_Exercise description_. Determine the number of lines containing the word "picture", and state that figure alone.

_Dataset content_.
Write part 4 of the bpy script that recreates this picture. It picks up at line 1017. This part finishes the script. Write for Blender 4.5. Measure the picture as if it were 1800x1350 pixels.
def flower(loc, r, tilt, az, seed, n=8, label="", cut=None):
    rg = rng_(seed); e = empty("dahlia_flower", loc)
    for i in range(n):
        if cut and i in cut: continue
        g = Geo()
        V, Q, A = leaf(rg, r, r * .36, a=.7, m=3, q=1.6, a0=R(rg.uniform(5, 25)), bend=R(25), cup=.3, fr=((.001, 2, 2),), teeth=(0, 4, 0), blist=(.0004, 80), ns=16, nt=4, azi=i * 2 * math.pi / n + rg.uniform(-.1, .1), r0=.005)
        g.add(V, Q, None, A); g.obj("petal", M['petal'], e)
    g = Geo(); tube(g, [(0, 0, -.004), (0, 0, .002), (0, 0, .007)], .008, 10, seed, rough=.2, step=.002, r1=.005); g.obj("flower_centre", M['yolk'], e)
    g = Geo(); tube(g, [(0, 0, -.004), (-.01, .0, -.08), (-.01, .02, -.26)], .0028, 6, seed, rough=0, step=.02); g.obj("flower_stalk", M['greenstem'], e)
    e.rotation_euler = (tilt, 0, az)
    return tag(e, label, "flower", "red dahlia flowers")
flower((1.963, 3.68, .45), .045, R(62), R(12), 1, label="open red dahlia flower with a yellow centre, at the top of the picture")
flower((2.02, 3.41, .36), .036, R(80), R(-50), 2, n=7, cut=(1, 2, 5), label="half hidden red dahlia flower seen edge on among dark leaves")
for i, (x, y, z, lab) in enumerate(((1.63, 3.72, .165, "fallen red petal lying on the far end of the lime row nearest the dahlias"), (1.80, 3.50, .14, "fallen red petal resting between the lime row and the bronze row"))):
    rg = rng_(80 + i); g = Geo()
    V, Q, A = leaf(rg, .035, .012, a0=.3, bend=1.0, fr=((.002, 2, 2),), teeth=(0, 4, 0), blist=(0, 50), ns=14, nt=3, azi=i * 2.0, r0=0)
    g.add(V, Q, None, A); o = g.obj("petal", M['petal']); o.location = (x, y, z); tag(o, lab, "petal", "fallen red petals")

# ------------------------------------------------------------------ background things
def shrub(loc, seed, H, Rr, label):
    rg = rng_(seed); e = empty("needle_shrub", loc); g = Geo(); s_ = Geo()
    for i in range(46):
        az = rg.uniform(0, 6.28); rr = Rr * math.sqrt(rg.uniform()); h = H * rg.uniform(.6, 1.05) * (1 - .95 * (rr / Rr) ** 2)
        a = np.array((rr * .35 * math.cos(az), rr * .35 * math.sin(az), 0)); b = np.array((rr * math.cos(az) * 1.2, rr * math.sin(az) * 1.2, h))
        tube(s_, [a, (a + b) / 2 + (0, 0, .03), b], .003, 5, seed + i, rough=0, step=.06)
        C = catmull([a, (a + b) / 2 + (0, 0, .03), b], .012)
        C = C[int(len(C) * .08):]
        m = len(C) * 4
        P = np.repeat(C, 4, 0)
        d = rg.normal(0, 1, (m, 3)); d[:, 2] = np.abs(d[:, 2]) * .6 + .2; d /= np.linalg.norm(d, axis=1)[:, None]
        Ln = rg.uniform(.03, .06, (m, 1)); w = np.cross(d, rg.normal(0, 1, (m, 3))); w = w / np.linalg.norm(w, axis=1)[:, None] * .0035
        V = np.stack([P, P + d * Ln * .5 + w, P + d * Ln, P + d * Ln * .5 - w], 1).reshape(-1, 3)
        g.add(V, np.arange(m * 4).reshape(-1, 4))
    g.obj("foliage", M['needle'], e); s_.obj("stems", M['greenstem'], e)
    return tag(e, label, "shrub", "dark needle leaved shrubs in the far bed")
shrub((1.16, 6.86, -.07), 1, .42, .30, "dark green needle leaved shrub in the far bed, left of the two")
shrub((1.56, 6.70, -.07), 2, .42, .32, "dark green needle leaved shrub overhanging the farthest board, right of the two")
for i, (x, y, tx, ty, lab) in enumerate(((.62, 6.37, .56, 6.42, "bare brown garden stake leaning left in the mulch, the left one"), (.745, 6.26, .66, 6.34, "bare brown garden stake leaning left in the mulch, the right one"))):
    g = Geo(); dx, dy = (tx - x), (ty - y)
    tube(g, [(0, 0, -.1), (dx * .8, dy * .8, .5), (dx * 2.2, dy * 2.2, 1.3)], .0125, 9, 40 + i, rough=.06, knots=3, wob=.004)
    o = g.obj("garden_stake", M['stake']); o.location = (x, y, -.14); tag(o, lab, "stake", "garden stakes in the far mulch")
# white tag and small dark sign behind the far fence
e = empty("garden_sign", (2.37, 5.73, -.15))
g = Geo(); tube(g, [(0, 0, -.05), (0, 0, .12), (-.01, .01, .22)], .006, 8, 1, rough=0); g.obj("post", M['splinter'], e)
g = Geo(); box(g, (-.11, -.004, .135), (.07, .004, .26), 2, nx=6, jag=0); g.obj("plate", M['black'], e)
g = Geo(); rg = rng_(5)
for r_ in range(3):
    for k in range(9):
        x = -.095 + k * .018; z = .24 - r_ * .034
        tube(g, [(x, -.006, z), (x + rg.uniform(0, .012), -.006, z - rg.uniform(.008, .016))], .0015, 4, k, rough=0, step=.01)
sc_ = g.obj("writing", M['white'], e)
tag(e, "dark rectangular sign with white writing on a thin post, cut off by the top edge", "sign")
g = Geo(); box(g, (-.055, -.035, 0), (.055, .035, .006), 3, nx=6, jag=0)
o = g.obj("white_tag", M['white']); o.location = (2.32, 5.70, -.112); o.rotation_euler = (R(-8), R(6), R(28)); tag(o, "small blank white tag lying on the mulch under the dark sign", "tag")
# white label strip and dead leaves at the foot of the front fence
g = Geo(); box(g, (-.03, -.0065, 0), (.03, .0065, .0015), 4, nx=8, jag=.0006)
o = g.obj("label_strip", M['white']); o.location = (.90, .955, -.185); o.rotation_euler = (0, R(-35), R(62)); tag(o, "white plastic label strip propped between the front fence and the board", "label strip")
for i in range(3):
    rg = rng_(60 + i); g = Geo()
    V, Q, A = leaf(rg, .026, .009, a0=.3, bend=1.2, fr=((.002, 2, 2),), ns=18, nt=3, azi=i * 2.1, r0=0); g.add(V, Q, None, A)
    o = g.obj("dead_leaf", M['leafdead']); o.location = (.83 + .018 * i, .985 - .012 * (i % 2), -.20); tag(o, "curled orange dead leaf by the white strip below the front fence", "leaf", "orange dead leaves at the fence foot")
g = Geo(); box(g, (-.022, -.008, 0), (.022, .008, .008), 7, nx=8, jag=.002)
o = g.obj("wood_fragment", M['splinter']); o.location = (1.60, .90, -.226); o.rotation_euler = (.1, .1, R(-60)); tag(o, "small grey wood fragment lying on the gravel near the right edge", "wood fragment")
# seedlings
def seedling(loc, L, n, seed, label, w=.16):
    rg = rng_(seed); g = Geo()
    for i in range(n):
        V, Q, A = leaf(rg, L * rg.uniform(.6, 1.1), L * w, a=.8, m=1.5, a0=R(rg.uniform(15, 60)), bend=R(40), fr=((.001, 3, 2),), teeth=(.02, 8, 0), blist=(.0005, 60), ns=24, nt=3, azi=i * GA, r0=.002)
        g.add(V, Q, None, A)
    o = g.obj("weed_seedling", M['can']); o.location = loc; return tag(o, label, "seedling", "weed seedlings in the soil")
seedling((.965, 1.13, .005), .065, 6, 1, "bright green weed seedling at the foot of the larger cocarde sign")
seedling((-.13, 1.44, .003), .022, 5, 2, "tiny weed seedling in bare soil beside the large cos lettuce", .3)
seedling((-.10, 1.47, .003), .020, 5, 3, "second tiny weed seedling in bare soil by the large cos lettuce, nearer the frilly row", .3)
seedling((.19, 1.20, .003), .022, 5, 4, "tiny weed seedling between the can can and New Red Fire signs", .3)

_Written solution_. 2